A low-cost kaolin hollow fiber membrane (KHFM) with unique finger-like and spongelike structures was successfully fabricated by utilizing cheap and abundantly available kaolin clay as the starting material via phase inversion/sintering technique. In this study, mixing kaolin particles prepare the ceramic suspension, dispersant, polymer binder, and solvent using a planetary ball mill. This process is then followed by extrusion at various kaolin contents, bore fluid flow rates, and sintering temperatures ranging from 1200 to 1500 degrees C. The effect of calcium carbonate (CaCO3) content and polyethylene glycol (PEG) molecular weight as a function of pore agents are also discussed. Membrane characterizations were performed in terms of morphology, pore size distribution, porosity, mechanical strength, contact angle value, and pure water flux. The performance of membranes towards oil-in-water separation was conducted using oily wastewater samples taken from three points in Johor, Malaysia which were Kluang Oil Palm Mill Sdn. Bhd. in Kluang district, a car wash in Taman Skudai Baru in Johor Bahru district, and Meranti cafe, Universiti Teknologi Malaysia (UTM). The optimum parameters in fabricating the inexpensive KHFM were identified.

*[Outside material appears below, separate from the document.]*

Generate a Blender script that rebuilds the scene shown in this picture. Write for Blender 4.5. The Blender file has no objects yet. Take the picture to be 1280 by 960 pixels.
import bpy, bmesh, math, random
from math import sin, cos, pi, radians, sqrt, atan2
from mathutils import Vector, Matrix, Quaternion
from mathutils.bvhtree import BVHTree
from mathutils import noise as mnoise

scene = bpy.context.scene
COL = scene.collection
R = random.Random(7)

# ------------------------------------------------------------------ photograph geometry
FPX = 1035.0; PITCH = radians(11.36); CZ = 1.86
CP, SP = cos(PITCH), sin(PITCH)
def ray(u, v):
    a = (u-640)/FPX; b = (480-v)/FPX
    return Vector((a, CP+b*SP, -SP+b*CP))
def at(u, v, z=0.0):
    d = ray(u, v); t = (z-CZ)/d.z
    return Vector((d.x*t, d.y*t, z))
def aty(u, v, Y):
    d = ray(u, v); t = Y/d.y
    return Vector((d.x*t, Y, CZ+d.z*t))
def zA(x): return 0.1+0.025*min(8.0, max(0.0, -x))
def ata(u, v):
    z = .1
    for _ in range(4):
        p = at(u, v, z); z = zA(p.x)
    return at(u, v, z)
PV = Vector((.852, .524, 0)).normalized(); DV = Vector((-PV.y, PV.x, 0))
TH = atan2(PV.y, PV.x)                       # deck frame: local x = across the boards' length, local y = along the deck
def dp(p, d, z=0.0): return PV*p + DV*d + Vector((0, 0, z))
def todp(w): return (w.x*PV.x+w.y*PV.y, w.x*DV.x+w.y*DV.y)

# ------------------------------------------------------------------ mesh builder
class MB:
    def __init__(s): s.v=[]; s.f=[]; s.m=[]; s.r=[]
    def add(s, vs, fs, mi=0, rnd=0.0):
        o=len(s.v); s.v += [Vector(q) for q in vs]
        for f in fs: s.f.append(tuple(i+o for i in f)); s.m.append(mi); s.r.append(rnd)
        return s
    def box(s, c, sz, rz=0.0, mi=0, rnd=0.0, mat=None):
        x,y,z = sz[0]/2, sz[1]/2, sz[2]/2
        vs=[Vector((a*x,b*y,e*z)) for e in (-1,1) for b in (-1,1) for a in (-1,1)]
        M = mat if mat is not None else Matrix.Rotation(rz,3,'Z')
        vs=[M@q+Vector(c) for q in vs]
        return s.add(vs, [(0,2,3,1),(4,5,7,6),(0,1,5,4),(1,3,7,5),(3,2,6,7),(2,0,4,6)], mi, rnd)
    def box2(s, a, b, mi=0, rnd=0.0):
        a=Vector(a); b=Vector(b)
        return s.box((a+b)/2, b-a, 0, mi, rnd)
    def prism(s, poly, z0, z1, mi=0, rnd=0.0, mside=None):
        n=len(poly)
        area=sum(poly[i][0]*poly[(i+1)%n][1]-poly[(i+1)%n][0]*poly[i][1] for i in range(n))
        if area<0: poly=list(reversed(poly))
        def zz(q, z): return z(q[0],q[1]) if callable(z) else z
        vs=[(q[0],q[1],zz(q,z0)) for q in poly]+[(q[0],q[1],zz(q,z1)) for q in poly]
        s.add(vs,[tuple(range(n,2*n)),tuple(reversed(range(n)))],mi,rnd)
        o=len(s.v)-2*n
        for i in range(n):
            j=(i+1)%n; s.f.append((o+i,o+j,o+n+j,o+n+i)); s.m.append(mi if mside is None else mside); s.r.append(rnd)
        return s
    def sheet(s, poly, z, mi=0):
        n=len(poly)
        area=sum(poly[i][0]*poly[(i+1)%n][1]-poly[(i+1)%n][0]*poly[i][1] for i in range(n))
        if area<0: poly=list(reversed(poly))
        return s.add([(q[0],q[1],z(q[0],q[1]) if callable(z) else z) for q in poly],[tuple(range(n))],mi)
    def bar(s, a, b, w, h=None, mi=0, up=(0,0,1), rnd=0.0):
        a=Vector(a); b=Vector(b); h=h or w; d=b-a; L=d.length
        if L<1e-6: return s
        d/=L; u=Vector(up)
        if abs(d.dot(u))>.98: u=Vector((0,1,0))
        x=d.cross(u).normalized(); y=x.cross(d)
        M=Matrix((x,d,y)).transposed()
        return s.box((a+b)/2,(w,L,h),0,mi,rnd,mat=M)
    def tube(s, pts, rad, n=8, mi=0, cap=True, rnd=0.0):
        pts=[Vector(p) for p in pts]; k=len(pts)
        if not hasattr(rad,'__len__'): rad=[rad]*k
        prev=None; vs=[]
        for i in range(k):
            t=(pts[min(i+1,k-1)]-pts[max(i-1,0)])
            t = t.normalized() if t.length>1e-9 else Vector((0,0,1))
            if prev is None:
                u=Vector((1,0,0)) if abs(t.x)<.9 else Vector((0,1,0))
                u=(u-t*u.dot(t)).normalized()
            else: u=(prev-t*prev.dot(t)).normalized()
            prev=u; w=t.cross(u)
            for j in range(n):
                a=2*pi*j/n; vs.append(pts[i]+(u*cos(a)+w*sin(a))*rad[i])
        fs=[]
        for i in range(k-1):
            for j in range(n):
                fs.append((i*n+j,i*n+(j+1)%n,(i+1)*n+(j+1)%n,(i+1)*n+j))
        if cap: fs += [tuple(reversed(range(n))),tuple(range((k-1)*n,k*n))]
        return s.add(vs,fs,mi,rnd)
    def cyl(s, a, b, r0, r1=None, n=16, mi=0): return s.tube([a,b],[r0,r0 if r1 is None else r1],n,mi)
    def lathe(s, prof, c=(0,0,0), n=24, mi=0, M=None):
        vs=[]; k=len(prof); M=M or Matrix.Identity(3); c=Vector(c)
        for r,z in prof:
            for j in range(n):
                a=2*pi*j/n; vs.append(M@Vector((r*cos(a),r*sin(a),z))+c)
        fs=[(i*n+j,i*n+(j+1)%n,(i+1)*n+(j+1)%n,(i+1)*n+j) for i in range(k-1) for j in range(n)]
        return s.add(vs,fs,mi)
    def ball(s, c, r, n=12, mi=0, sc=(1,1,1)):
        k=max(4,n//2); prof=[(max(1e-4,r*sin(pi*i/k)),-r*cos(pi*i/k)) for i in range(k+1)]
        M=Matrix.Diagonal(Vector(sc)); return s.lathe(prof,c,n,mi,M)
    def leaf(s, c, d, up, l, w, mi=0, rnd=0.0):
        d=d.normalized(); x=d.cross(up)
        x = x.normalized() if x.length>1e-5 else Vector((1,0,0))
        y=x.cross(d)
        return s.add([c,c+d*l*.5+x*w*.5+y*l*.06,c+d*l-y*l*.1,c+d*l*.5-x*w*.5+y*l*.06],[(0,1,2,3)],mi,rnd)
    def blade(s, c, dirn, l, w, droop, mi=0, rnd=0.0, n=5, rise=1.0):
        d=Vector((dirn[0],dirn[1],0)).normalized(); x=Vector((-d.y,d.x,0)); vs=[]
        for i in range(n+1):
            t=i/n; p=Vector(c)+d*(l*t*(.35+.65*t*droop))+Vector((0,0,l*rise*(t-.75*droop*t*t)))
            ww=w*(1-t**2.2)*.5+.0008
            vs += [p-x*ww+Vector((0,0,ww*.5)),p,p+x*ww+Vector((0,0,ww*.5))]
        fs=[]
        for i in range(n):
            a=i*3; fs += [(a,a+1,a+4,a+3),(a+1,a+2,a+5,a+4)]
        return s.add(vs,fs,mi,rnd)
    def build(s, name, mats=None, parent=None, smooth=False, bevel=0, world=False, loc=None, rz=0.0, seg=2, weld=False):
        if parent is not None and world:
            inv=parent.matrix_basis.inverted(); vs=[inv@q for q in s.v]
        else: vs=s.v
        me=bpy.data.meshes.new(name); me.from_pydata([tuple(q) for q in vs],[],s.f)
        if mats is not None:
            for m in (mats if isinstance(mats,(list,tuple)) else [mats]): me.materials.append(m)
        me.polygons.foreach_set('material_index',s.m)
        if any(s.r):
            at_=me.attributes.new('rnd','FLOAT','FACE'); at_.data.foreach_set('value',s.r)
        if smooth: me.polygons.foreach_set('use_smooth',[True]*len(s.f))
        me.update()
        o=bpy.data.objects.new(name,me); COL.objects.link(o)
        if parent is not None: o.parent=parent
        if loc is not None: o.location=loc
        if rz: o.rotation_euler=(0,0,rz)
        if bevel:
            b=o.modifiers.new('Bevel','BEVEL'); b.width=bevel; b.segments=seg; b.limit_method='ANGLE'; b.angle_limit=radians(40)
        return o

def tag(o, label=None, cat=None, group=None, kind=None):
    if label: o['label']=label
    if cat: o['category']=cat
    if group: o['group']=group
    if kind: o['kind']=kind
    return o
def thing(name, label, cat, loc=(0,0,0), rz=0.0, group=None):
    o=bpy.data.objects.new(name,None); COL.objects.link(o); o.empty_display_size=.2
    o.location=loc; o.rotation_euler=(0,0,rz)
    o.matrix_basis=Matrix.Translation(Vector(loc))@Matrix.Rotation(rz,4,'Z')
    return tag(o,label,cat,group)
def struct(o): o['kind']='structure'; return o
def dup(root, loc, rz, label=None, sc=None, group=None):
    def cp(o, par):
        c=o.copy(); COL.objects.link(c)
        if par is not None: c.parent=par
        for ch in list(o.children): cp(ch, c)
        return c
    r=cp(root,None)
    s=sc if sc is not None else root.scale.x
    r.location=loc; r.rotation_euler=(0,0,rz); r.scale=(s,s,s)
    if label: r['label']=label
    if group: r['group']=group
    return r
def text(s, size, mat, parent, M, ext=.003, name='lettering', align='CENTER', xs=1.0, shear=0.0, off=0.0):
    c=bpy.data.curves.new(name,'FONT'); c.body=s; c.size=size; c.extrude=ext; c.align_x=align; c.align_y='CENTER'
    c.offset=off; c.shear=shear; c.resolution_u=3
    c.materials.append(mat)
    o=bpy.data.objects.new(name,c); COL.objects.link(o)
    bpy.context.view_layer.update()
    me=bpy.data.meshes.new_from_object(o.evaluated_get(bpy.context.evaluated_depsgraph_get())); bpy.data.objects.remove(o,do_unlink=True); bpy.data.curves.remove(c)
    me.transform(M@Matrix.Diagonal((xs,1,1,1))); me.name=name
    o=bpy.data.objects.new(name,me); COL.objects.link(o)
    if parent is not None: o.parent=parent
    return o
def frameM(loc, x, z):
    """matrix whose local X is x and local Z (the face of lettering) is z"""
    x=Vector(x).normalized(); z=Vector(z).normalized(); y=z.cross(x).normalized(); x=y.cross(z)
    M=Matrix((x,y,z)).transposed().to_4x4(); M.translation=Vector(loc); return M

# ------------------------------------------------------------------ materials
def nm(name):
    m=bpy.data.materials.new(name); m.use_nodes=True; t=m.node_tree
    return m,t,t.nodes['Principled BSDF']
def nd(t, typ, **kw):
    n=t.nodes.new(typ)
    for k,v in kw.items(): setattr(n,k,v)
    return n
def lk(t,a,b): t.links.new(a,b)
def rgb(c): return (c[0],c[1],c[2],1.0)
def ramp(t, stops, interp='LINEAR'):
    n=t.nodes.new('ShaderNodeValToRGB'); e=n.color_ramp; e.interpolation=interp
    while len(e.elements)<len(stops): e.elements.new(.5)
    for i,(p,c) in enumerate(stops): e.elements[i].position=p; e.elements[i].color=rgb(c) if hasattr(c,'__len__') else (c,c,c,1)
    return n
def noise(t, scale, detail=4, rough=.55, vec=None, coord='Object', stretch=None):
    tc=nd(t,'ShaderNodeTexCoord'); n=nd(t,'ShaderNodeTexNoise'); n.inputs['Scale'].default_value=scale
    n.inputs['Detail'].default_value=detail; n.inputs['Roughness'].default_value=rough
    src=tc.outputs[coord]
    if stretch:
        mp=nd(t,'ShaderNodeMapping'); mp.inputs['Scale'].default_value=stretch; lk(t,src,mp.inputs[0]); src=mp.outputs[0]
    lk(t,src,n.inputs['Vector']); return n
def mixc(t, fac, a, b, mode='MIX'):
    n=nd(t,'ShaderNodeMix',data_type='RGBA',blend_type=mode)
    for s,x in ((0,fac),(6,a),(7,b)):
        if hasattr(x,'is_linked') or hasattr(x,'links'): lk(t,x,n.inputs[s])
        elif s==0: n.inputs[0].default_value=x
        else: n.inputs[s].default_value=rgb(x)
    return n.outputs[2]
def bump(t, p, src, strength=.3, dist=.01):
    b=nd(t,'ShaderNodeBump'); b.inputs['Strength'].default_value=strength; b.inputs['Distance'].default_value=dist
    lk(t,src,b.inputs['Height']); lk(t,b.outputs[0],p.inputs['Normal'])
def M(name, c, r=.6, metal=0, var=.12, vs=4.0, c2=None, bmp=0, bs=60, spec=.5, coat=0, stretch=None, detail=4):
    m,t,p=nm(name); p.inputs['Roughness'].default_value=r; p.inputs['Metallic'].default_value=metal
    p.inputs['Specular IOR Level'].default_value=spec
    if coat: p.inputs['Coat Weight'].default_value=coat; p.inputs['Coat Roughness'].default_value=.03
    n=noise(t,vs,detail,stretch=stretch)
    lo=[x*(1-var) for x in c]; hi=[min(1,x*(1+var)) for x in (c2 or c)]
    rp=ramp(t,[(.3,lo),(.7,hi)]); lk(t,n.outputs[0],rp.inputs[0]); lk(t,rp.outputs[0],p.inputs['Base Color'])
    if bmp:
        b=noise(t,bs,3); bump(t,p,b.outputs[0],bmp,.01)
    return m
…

It was found that the increase of kaolin content, bore fluid flow rate, and sintering temperature gave insignificant effect in the formation of finger-like structure but the process can be used to find a defect-free (i.e., rounded lumen and sufficient thickness) hollow fiber membrane shape. Interestingly, the finger-like structure can be controlled by the addition of PEG as a pore agent at different molecular weights. KHFM prepared with PEG 30,000 as a pore agent offered the highest oil rejection of 99.99% of turbidity and total organic carbon (TOC), and 91.8% of chemical oxygen demand (COD) with stable high flux of 320 L/m(2)h for all oily wastewater samples.